Task:
Transcribe the whole listing without a single picture.

Raw data:
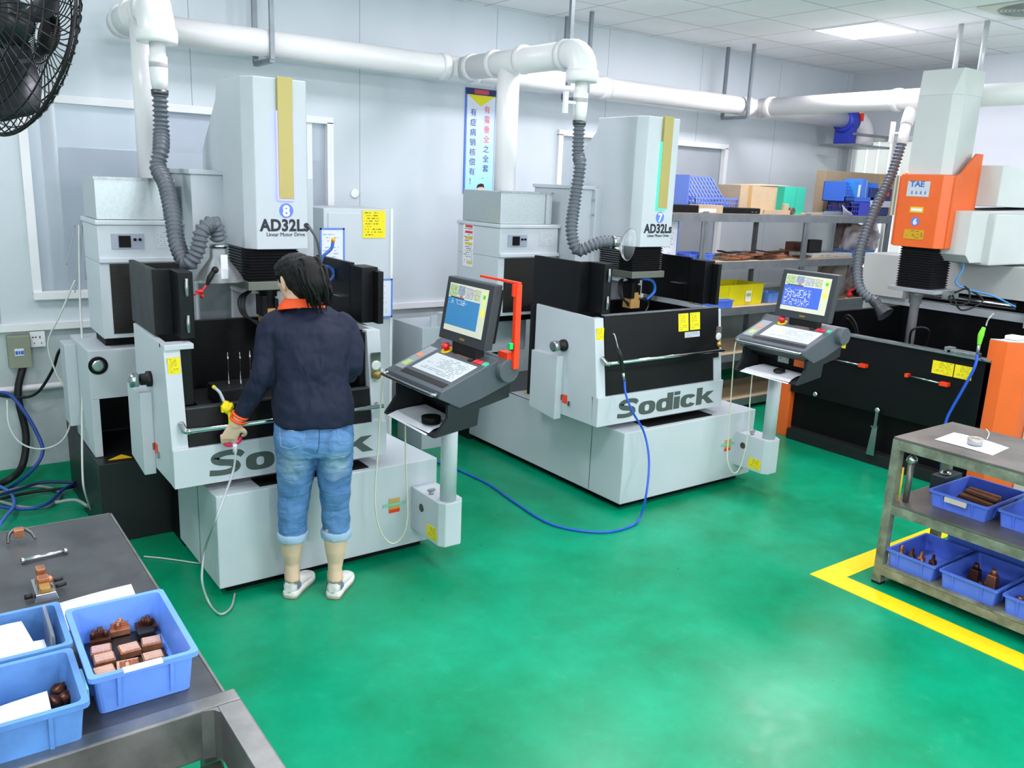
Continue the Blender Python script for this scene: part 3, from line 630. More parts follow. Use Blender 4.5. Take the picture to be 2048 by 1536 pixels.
# ---------------------------------------------------------------- dielectric cooling cabinets with galvanised box on top
LOUV = mat('louvre_black', '#1b1a17', 0.5)
def cooler(x, y, wd, dp, label, boxlabel, seed, dy_body, left_ext):
    """x,y: front left corner of the upper cabinet"""
    t = thing('cooling_cabinet', label, 'cabinet', (x, y, 0))
    # lower body straddling the base, on legs
    bz = 0.457
    part('lower_body', B().box(-0.09, wd-0.02, dy_body, dp+0.12, 0.78, 1.045, 0.004), PAINT, t)
    part('leg', B().box(-0.09, -0.05, dy_body, dp+0.12, bz, 0.78, 0.003), PAINT, t); part('leg', B().box(wd-0.06, wd-0.02, dy_body+0.25, dp+0.12, bz, 0.78, 0.003), PAINT, t)
    part('rear_panel', B().box(-0.05, wd-0.06, dp+0.08, dp+0.10, bz+0.002, 0.78), BLACK, t)
    part('side_trough', B().box(-0.15, -0.09, dy_body+0.35, dp+0.1, 0.55, 1.02, 0.004), PAINT2, t)
    g = part('pressure_gauge', B().lathe((-0.045, dy_body, 0.965), [(0, 0.048), (0.008, 0.048), (0.012, 0.04)], (0, -1, 0)), DBLACK, t)
    part('gauge_face', B().lathe((-0.045, dy_body-0.0125, 0.965), [(0, 0.032), (0.003, 0.032), (0.004, 0.024)], (0, -1, 0)), STEEL, g)
    part('support_frame', B().box(0.02, wd, 0.10, dp-0.05, 1.046, 1.10), DBLACK, t)
    c = part('upper_cabinet', B().box(0, wd, 0.01, dp, 1.10, 1.50, 0.004).box(0, wd, 0.0, dp, 1.50, 1.70, 0.006), PAINT, t)
    part('top_cap', B().box(-0.008, wd+0.012, -0.012, dp+0.01, 1.70, 1.725, 0.005), PAINT, c); part('ledge', B().box(0.0, wd+0.008, -0.014, 0.008, 1.505, 1.53, 0.004), PAINT, c)
    lv = B(); lv.box(0.05, wd-0.03, 0.004, 0.0098, 1.125, 1.497)
    for i in range(28): lv.box(0.052, wd-0.032, -0.001, 0.006, 1.13+i*0.013, 1.136+i*0.013)
    part('louvre', lv, LOUV, t)
    cp = part('control_plate', B().box(0.065, 0.225, -0.006, -0.0005, 1.575, 1.655, 0.001), mat('grey_plate', '#9ba3b4', 0.5), t)
    part('thermostat', B().box(0.10, 0.158, -0.012, -0.006, 1.585, 1.645), DBLACK, cp); part('switch_knob', B().lathe((0.18, -0.006, 1.625), [(0, 0.008), (0.01, 0.007)], (0, -1, 0)).lathe((0.205, -0.006, 1.625), [(0, 0.008), (0.01, 0.007)], (0, -1, 0)), DBLACK, cp)
    part('spec_label', B().box(wd-0.17, wd-0.04, -0.002, -0.0005, 1.58, 1.67), printed('faint_label', '#c2cad0', '#9aa3aa', 8, 18), t)
    bx = solo('extraction_box', B().box(x+0.004, x+wd-0.06, y+0.01, y+dp-0.05, 1.727, 1.94, 0.003), mat('spangled_zinc_%d' % seed, '#bac6c8', 0.35, 0.6, var=0.12, vscale=60, rvar=0.12), boxlabel, 'box')
    part('folded_rim', B().box(x-0.002, x+wd-0.054, y+0.004, y+0.012, 1.93, 1.945).box(x+wd-0.12, x+wd-0.115, y+0.004, y+0.0095, 1.73, 1.93), ZINC, bx, True)
    return t
c8 = cooler(0.853, 4.84, 0.455, 0.40, 'tall pale grey cooling cabinet with louvred front at far left beside machine 8', 'spangled galvanised metal box under the exhaust pipe at left, on the cabinet by machine 8', 1, -0.015, 0.1)
c7 = cooler(3.30, 4.70, 0.50, 0.53, 'tall pale grey cooling cabinet with papers on its side, beside machine 7', 'spangled galvanised metal box on the cabinet beside machine 7', 2, 0.30, 0.1)
# papers on the side of the second cabinet
def sheet_x(name, m, x, y0, y1, z0, z1, label, cat='notice', group=None, t=0.002): return solo(name, B().box(x-t, x, y0, y1, z0, z1), m, label, cat, group)
def sheet_y(name, m, y, x0, x1, z0, z1, label, cat='notice', t=0.002): return solo(name, B().box(x0, x1, y-t, y, z0, z1), m, label, cat)
def boxed(px0, py0, px1, py1, y): a = aty(px0, py0, y); b = aty(px1, py1, y); return (min(a.x, b.x), max(a.x, b.x), min(a.z, b.z), max(a.z, b.z))
def boxedx(px0, py0, px1, py1, x): a = atx(px0, py0, x); b = atx(px1, py1, x); return (min(a.y, b.y), max(a.y, b.y), min(a.z, b.z), max(a.z, b.z))
yv0, yv1, zv0, zv1 = boxedx(927, 445, 945, 535, 3.298)
nt_ = sheet_x('notice_sheet', printed('multi_notice', '#e6e8ec', '#4e5a66', 22, 12, ca=1, dens=0.6), 3.299, yv0, yv1, zv0, zv1, 'tall narrow notice with coloured bars on the side of the second cooling cabinet')
for i, (c_, f0) in enumerate((('#cf4048', 0.93), ('#cf4048', 0.80), ('#d9c33c', 0.66), ('#d9c33c', 0.54), ('#d9c33c', 0.10))):
    z = zv0+(zv1-zv0)*f0
    part('coloured_bar', B().box(3.2945, 3.2968, yv0+0.01, yv0+(yv1-yv0)*(0.75 if i != 4 else 0.5), z-0.008, z+0.008), mat('bar_'+c_[1:], c_, 0.6), nt_, True)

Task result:
Continue the Blender Python script for this scene: part 3, from line 630. More parts follow. Use Blender 4.5. Take the picture to be 2048 by 1536 pixels.
# ---------------------------------------------------------------- dielectric cooling cabinets with galvanised box on top
LOUV = mat('louvre_black', '#1b1a17', 0.5)
def cooler(x, y, wd, dp, label, boxlabel, seed, dy_body, left_ext):
    """x,y: front left corner of the upper cabinet"""
    t = thing('cooling_cabinet', label, 'cabinet', (x, y, 0))
    # lower body straddling the base, on legs
    bz = 0.457
    part('lower_body', B().box(-0.09, wd-0.02, dy_body, dp+0.12, 0.78, 1.045, 0.004), PAINT, t)
    part('leg', B().box(-0.09, -0.05, dy_body, dp+0.12, bz, 0.78, 0.003), PAINT, t); part('leg', B().box(wd-0.06, wd-0.02, dy_body+0.25, dp+0.12, bz, 0.78, 0.003), PAINT, t)
    part('rear_panel', B().box(-0.05, wd-0.06, dp+0.08, dp+0.10, bz+0.002, 0.78), BLACK, t)
    part('side_trough', B().box(-0.15, -0.09, dy_body+0.35, dp+0.1, 0.55, 1.02, 0.004), PAINT2, t)
    g = part('pressure_gauge', B().lathe((-0.045, dy_body, 0.965), [(0, 0.048), (0.008, 0.048), (0.012, 0.04)], (0, -1, 0)), DBLACK, t)
    part('gauge_face', B().lathe((-0.045, dy_body-0.0125, 0.965), [(0, 0.032), (0.003, 0.032), (0.004, 0.024)], (0, -1, 0)), STEEL, g)
    part('support_frame', B().box(0.02, wd, 0.10, dp-0.05, 1.046, 1.10), DBLACK, t)
    c = part('upper_cabinet', B().box(0, wd, 0.01, dp, 1.10, 1.50, 0.004).box(0, wd, 0.0, dp, 1.50, 1.70, 0.006), PAINT, t)
    part('top_cap', B().box(-0.008, wd+0.012, -0.012, dp+0.01, 1.70, 1.725, 0.005), PAINT, c); part('ledge', B().box(0.0, wd+0.008, -0.014, 0.008, 1.505, 1.53, 0.004), PAINT, c)
    lv = B(); lv.box(0.05, wd-0.03, 0.004, 0.0098, 1.125, 1.497)
    for i in range(28): lv.box(0.052, wd-0.032, -0.001, 0.006, 1.13+i*0.013, 1.136+i*0.013)
    part('louvre', lv, LOUV, t)
    cp = part('control_plate', B().box(0.065, 0.225, -0.006, -0.0005, 1.575, 1.655, 0.001), mat('grey_plate', '#9ba3b4', 0.5), t)
    part('thermostat', B().box(0.10, 0.158, -0.012, -0.006, 1.585, 1.645), DBLACK, cp); part('switch_knob', B().lathe((0.18, -0.006, 1.625), [(0, 0.008), (0.01, 0.007)], (0, -1, 0)).lathe((0.205, -0.006, 1.625), [(0, 0.008), (0.01, 0.007)], (0, -1, 0)), DBLACK, cp)
    part('spec_label', B().box(wd-0.17, wd-0.04, -0.002, -0.0005, 1.58, 1.67), printed('faint_label', '#c2cad0', '#9aa3aa', 8, 18), t)
    bx = solo('extraction_box', B().box(x+0.004, x+wd-0.06, y+0.01, y+dp-0.05, 1.727, 1.94, 0.003), mat('spangled_zinc_%d' % seed, '#bac6c8', 0.35, 0.6, var=0.12, vscale=60, rvar=0.12), boxlabel, 'box')
    part('folded_rim', B().box(x-0.002, x+wd-0.054, y+0.004, y+0.012, 1.93, 1.945).box(x+wd-0.12, x+wd-0.115, y+0.004, y+0.0095, 1.73, 1.93), ZINC, bx, True)
    return t
c8 = cooler(0.853, 4.84, 0.455, 0.40, 'tall pale grey cooling cabinet with louvred front at far left beside machine 8', 'spangled galvanised metal box under the exhaust pipe at left, on the cabinet by machine 8', 1, -0.015, 0.1)
c7 = cooler(3.30, 4.70, 0.50, 0.53, 'tall pale grey cooling cabinet with papers on its side, beside machine 7', 'spangled galvanised metal box on the cabinet beside machine 7', 2, 0.30, 0.1)
# papers on the side of the second cabinet
def sheet_x(name, m, x, y0, y1, z0, z1, label, cat='notice', group=None, t=0.002): return solo(name, B().box(x-t, x, y0, y1, z0, z1), m, label, cat, group)
def sheet_y(name, m, y, x0, x1, z0, z1, label, cat='notice', t=0.002): return solo(name, B().box(x0, x1, y-t, y, z0, z1), m, label, cat)
def boxed(px0, py0, px1, py1, y): a = aty(px0, py0, y); b = aty(px1, py1, y); return (min(a.x, b.x), max(a.x, b.x), min(a.z, b.z), max(a.z, b.z))
def boxedx(px0, py0, px1, py1, x): a = atx(px0, py0, x); b = atx(px1, py1, x); return (min(a.y, b.y), max(a.y, b.y), min(a.z, b.z), max(a.z, b.z))
yv0, yv1, zv0, zv1 = boxedx(927, 445, 945, 535, 3.298)
nt_ = sheet_x('notice_sheet', printed('multi_notice', '#e6e8ec', '#4e5a66', 22, 12, ca=1, dens=0.6), 3.299, yv0, yv1, zv0, zv1, 'tall narrow notice with coloured bars on the side of the second cooling cabinet')
for i, (c_, f0) in enumerate((('#cf4048', 0.93), ('#cf4048', 0.80), ('#d9c33c', 0.66), ('#d9c33c', 0.54), ('#d9c33c', 0.10))):
    z = zv0+(zv1-zv0)*f0
    part('coloured_bar', B().box(3.2945, 3.2968, yv0+0.01, yv0+(yv1-yv0)*(0.75 if i != 4 else 0.5), z-0.008, z+0.008), mat('bar_'+c_[1:], c_, 0.6), nt_, True)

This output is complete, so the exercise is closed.